-- START --

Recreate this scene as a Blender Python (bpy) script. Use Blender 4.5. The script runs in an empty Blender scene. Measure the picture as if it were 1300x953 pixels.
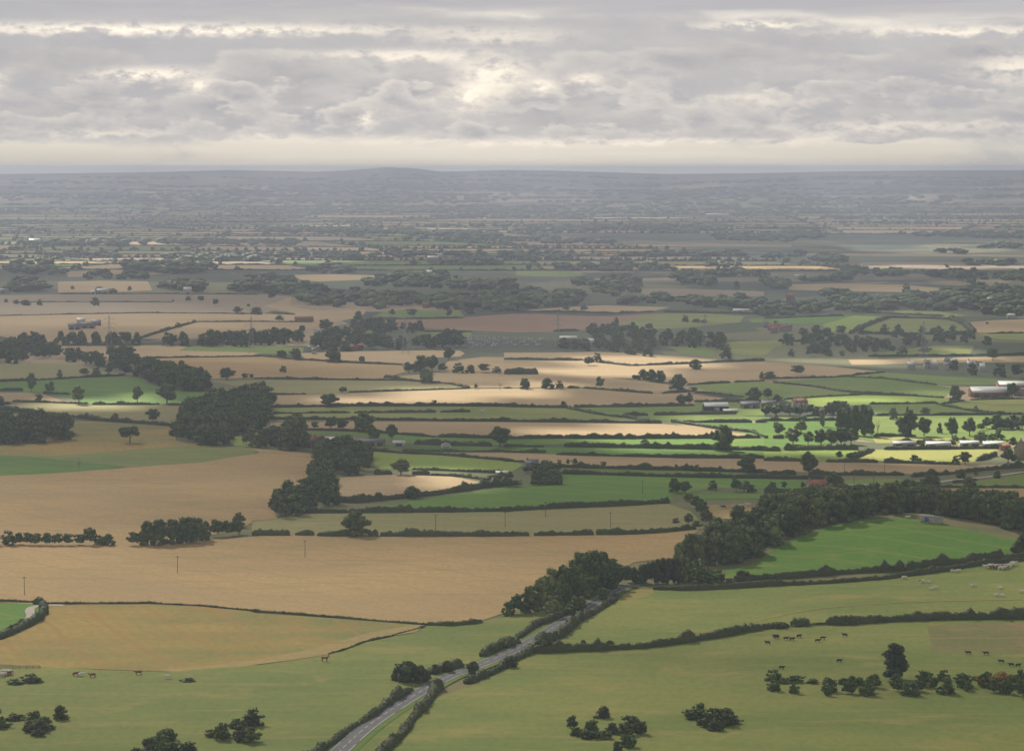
import bpy, bmesh, math, random
import numpy as np
from mathutils import Vector, Matrix
from mathutils.geometry import delaunay_2d_cdt
R = math.radians
rng = np.random.default_rng(7); random.seed(7)
scene = bpy.context.scene
COL = scene.collection

# ------------------------------------------------------------------ camera
F, CX, CY, HORIZ, CAMZ = 3600.0, 650.0, 476.5, 214.0, 200.0
PITCH = math.atan((CY - HORIZ) / F)
cam = bpy.data.cameras.new('camera'); co = bpy.data.objects.new('camera', cam); COL.objects.link(co)
co.location = (0, 0, CAMZ); co.rotation_euler = (math.pi / 2 - PITCH, 0, 0)
cam.sensor_fit = 'HORIZONTAL'; cam.sensor_width = 36; cam.lens = F / 1300 * 36
cam.clip_start = 1; cam.clip_end = 120000
scene.camera = co

# ------------------------------------------------------------------ light
SUN_AZ, SUN_EL = -28.0, 36.0          # degrees; azimuth from the view direction (+Y), negative = left
SUN_POWER = 5.0
SKY_GAIN = 1.0
HAZE_D = 0.84e-4
scene.view_settings.view_transform = 'Standard'; scene.view_settings.look = 'None'
scene.view_settings.gamma = 1; scene.view_settings.use_curve_mapping = False
scene.view_settings.exposure = 0.9
scene.cycles.use_denoising = True
scene.cycles.max_bounces = 5; scene.cycles.diffuse_bounces = 2; scene.cycles.glossy_bounces = 1
scene.cycles.transparent_max_bounces = 16; scene.cycles.volume_bounces = 1
sd = Vector((math.sin(R(SUN_AZ)) * math.cos(R(SUN_EL)), math.cos(R(SUN_AZ)) * math.cos(R(SUN_EL)), math.sin(R(SUN_EL))))
sl = bpy.data.lights.new('sun', 'SUN'); sl.energy = SUN_POWER; sl.angle = R(0.8); sl.color = (1, .93, .80)
so = bpy.data.objects.new('sun', sl); COL.objects.link(so)
so.rotation_euler = (-sd).to_track_quat('-Z', 'Y').to_euler()

class NT:
    """tiny node-graph helper"""
    def __init__(s, tree): s.t = tree; s.n = tree.nodes; s.l = tree.links
    def node(s, typ, **kw):
        nd = s.n.new(typ)
        for k, v in kw.items(): setattr(nd, k, v)
        return nd
    def put(s, sock, v):
        if isinstance(v, bpy.types.NodeSocket): s.l.new(v, sock)
        elif v is not None: sock.default_value = v
    def m(s, op, a, b=None, c=None, clamp=False):
        nd = s.node('ShaderNodeMath', operation=op, use_clamp=clamp)
        s.put(nd.inputs[0], a)
        if b is not None: s.put(nd.inputs[1], b)
        if c is not None: s.put(nd.inputs[2], c)
        return nd.outputs[0]
    def mix(s, f, a, b, typ='MIX'):
        nd = s.node('ShaderNodeMix', data_type='RGBA', blend_type=typ)
        s.put(nd.inputs[0], f); s.put(nd.inputs[6], a if not isinstance(a, tuple) else (*a, 1)[:4]); s.put(nd.inputs[7], b if not isinstance(b, tuple) else (*b, 1)[:4])
        return nd.outputs[2]
    def xyz(s, x, y, z):
        nd = s.node('ShaderNodeCombineXYZ'); s.put(nd.inputs[0], x); s.put(nd.inputs[1], y); s.put(nd.inputs[2], z); return nd.outputs[0]
    def noise(s, vec, scale=1., detail=4., rough=.5, dist=0.):
        nd = s.node('ShaderNodeTexNoise'); s.put(nd.inputs['Vector'], vec); nd.inputs['Scale'].default_value = scale
        nd.inputs['Detail'].default_value = detail; nd.inputs['Roughness'].default_value = rough; nd.inputs['Distortion'].default_value = dist
        return nd.outputs[0]
    def ss(s, v, a, b, o0=0., o1=1.):
        nd = s.node('ShaderNodeMapRange', interpolation_type='SMOOTHSTEP'); s.put(nd.inputs[0], v)
        for i, q in enumerate((a, b, o0, o1)): nd.inputs[i + 1].default_value = q
        return nd.outputs[0]
    def gauss(s, u, c, w):      # exp(-((u-c)/w)^2)
        t = s.m('DIVIDE', s.m('SUBTRACT', u, c), w)
        return s.m('EXPONENT', s.m('MULTIPLY', s.m('MULTIPLY', t, t), -1))

world = bpy.data.worlds.new('World'); scene.world = world; world.use_nodes = True
g = NT(world.node_tree); g.n.clear()
tc = g.node('ShaderNodeTexCoord'); sep = g.node('ShaderNodeSeparateXYZ'); g.l.new(tc.outputs['Generated'], sep.inputs[0])
X, Y, Z = sep.outputs
u = g.m('MULTIPLY', g.m('ARCTAN2', X, Y), 3600.); v = g.m('SUBTRACT', g.m('MULTIPLY', g.m('ARCSINE', Z), 3600.), 9.)   # 1/3600 rad units of azimuth, elevation
def P(su, sv, seed): return g.xyz(g.m('DIVIDE', u, su), g.m('DIVIDE', v, sv), seed)
sky = g.node('ShaderNodeTexSky', sky_type='NISHITA'); sky.sun_disc = False; sky.sun_elevation = R(SUN_EL); sky.sun_rotation = R(SUN_AZ)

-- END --

Begin at the top of the material above and output each line exactly, stopping after the line that holds "COL = scene.collection". Leave out pictures.

Recreate this scene as a Blender Python (bpy) script. Use Blender 4.5. The script runs in an empty Blender scene. Measure the picture as if it were 1300x953 pixels.
import bpy, bmesh, math, random
import numpy as np
from mathutils import Vector, Matrix
from mathutils.geometry import delaunay_2d_cdt
R = math.radians
rng = np.random.default_rng(7); random.seed(7)
scene = bpy.context.scene
COL = scene.collection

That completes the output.